### Given exercise
Print the records below exactly as they appear.

####################

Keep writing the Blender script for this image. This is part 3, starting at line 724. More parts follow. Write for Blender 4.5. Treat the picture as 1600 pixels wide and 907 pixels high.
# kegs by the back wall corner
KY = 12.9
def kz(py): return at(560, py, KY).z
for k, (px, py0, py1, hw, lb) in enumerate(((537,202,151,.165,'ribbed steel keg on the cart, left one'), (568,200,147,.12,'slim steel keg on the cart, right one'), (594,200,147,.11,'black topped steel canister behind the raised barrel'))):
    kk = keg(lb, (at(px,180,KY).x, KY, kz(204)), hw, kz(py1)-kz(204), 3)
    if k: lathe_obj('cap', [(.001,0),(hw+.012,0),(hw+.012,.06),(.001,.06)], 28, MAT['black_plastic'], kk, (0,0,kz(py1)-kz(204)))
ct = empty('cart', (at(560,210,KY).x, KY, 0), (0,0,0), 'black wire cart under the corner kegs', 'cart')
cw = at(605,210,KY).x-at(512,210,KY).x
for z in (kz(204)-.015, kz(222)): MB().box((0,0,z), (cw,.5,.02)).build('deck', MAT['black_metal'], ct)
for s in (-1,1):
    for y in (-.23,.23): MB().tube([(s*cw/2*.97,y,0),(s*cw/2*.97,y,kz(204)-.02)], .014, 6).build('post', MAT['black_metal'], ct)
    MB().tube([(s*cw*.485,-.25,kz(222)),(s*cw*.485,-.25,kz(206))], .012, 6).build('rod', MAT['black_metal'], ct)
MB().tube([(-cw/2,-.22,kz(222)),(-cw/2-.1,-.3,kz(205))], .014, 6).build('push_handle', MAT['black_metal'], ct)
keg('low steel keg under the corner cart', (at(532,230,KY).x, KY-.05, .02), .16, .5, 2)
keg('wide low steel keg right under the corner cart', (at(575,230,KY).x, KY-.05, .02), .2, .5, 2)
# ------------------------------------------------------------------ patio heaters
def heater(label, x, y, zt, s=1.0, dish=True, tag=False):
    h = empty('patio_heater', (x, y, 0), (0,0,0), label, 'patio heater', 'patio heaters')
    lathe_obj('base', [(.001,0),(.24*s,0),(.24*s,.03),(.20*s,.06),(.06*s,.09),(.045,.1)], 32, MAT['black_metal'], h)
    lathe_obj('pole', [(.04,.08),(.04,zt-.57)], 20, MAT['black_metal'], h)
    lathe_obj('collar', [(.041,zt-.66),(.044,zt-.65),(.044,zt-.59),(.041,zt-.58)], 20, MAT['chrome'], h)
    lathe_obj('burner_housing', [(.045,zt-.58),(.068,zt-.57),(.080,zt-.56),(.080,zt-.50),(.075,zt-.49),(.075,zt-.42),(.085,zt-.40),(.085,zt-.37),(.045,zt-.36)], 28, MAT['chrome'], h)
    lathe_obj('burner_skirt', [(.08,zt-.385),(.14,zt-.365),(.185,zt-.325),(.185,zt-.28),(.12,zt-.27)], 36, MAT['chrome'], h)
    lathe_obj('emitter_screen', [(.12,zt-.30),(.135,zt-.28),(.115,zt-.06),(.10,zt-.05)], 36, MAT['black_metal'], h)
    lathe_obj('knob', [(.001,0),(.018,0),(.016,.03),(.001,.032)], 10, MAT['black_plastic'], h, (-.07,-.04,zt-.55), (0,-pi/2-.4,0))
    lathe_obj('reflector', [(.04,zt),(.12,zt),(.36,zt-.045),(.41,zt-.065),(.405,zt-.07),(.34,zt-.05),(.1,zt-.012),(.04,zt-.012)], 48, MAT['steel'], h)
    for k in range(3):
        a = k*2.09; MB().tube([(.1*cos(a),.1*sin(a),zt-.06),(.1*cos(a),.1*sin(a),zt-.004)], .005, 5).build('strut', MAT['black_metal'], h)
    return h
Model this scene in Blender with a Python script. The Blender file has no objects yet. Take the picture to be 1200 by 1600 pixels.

####################

### Completed exercise
Keep writing the Blender script for this image. This is part 3, starting at line 724. More parts follow. Write for Blender 4.5. Treat the picture as 1600 pixels wide and 907 pixels high.
# kegs by the back wall corner
KY = 12.9
def kz(py): return at(560, py, KY).z
for k, (px, py0, py1, hw, lb) in enumerate(((537,202,151,.165,'ribbed steel keg on the cart, left one'), (568,200,147,.12,'slim steel keg on the cart, right one'), (594,200,147,.11,'black topped steel canister behind the raised barrel'))):
    kk = keg(lb, (at(px,180,KY).x, KY, kz(204)), hw, kz(py1)-kz(204), 3)
    if k: lathe_obj('cap', [(.001,0),(hw+.012,0),(hw+.012,.06),(.001,.06)], 28, MAT['black_plastic'], kk, (0,0,kz(py1)-kz(204)))
ct = empty('cart', (at(560,210,KY).x, KY, 0), (0,0,0), 'black wire cart under the corner kegs', 'cart')
cw = at(605,210,KY).x-at(512,210,KY).x
for z in (kz(204)-.015, kz(222)): MB().box((0,0,z), (cw,.5,.02)).build('deck', MAT['black_metal'], ct)
for s in (-1,1):
    for y in (-.23,.23): MB().tube([(s*cw/2*.97,y,0),(s*cw/2*.97,y,kz(204)-.02)], .014, 6).build('post', MAT['black_metal'], ct)
    MB().tube([(s*cw*.485,-.25,kz(222)),(s*cw*.485,-.25,kz(206))], .012, 6).build('rod', MAT['black_metal'], ct)
MB().tube([(-cw/2,-.22,kz(222)),(-cw/2-.1,-.3,kz(205))], .014, 6).build('push_handle', MAT['black_metal'], ct)
keg('low steel keg under the corner cart', (at(532,230,KY).x, KY-.05, .02), .16, .5, 2)
keg('wide low steel keg right under the corner cart', (at(575,230,KY).x, KY-.05, .02), .2, .5, 2)
# ------------------------------------------------------------------ patio heaters
def heater(label, x, y, zt, s=1.0, dish=True, tag=False):
    h = empty('patio_heater', (x, y, 0), (0,0,0), label, 'patio heater', 'patio heaters')
    lathe_obj('base', [(.001,0),(.24*s,0),(.24*s,.03),(.20*s,.06),(.06*s,.09),(.045,.1)], 32, MAT['black_metal'], h)
    lathe_obj('pole', [(.04,.08),(.04,zt-.57)], 20, MAT['black_metal'], h)
    lathe_obj('collar', [(.041,zt-.66),(.044,zt-.65),(.044,zt-.59),(.041,zt-.58)], 20, MAT['chrome'], h)
    lathe_obj('burner_housing', [(.045,zt-.58),(.068,zt-.57),(.080,zt-.56),(.080,zt-.50),(.075,zt-.49),(.075,zt-.42),(.085,zt-.40),(.085,zt-.37),(.045,zt-.36)], 28, MAT['chrome'], h)
    lathe_obj('burner_skirt', [(.08,zt-.385),(.14,zt-.365),(.185,zt-.325),(.185,zt-.28),(.12,zt-.27)], 36, MAT['chrome'], h)
    lathe_obj('emitter_screen', [(.12,zt-.30),(.135,zt-.28),(.115,zt-.06),(.10,zt-.05)], 36, MAT['black_metal'], h)
    lathe_obj('knob', [(.001,0),(.018,0),(.016,.03),(.001,.032)], 10, MAT['black_plastic'], h, (-.07,-.04,zt-.55), (0,-pi/2-.4,0))
    lathe_obj('reflector', [(.04,zt),(.12,zt),(.36,zt-.045),(.41,zt-.065),(.405,zt-.07),(.34,zt-.05),(.1,zt-.012),(.04,zt-.012)], 48, MAT['steel'], h)
    for k in range(3):
        a = k*2.09; MB().tube([(.1*cos(a),.1*sin(a),zt-.06),(.1*cos(a),.1*sin(a),zt-.004)], .005, 5).build('strut', MAT['black_metal'], h)
    return h
Model this scene in Blender with a Python script. The Blender file has no objects yet. Take the picture to be 1200 by 1600 pixels.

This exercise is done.